Hay que entender, traducido al sánscrito del poder, las palabras del Gran Timonel cuando dice ante los suyos que ha llegado el momento de “ir a por todas”. Las televisiones emitirán cada día como mínimo una entrevista a un ministro para exaltar los logros del Presidente. Los tertulianos y comentaristas prestarán especial atención a desdeñar burlonamente cualquier comentario intempestivo. Frente a los azares de la judicatura: fuego graneado. Son una minoría conservadora, ¡si lo sabrán ellos!, que pronto dejará de llamar la atención. ¿La sentencia de los ERE? ¡Por un solo voto! Que trabajen esas juezas de la Asociación Progresista y ya barreremos con su sentencia otoñal la fronda disidente. Ante cualquier imprevisto: echar mano del cambio climático o de la guerra de Ucrania. ¿Los acuerdos con Esquerra de Cataluña?. Ningún problema; que griten en el idioma que les pete y al que no le guste que aguante el tirón, porque el Presidente lo merece y no se le puede poner trabas a su capacidad de resistencia.

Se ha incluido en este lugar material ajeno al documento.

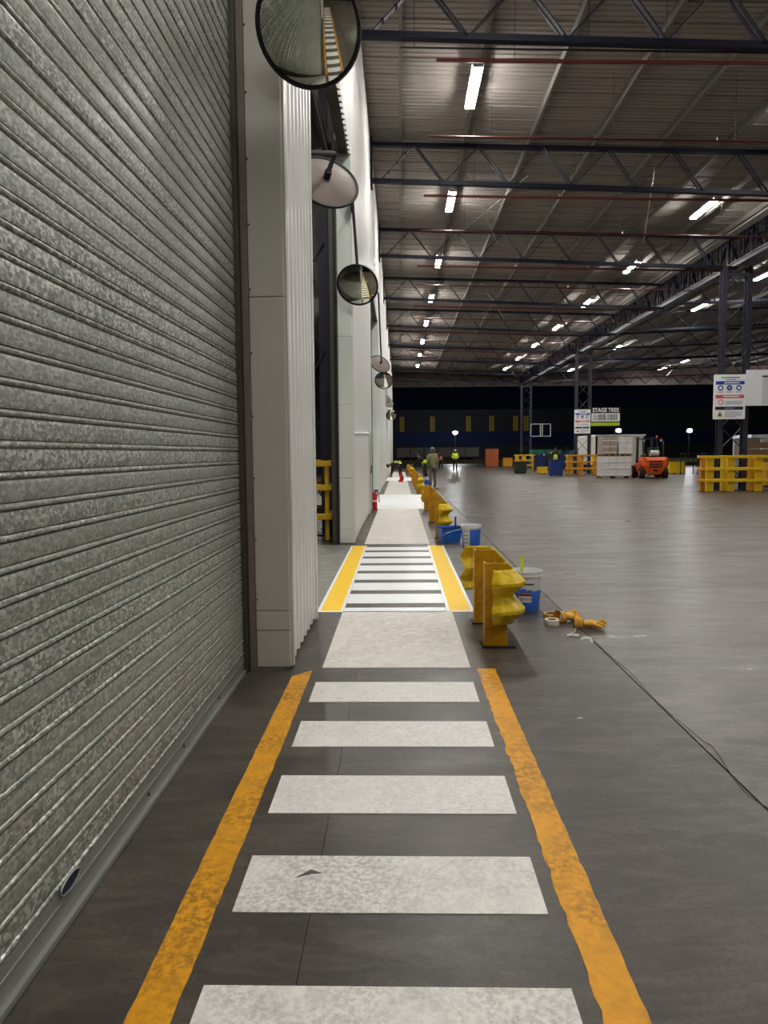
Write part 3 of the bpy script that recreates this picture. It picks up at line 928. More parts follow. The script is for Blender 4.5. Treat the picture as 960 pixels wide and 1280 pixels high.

La pregunta del millón, o de los diez euros, se reduce a saber si los periodistas estamos para hacer de barrenderos del poder adecentando sus cagarrutas. ¿Qué tal si asumimos al fin que lo nuestro no va de palanganeros del gobierno, ya sea progresista, conservador o mixto? Los periodistas quizá estemos de saldo, pero lo peor es que en el entretanto los lectores se han ido al carajo.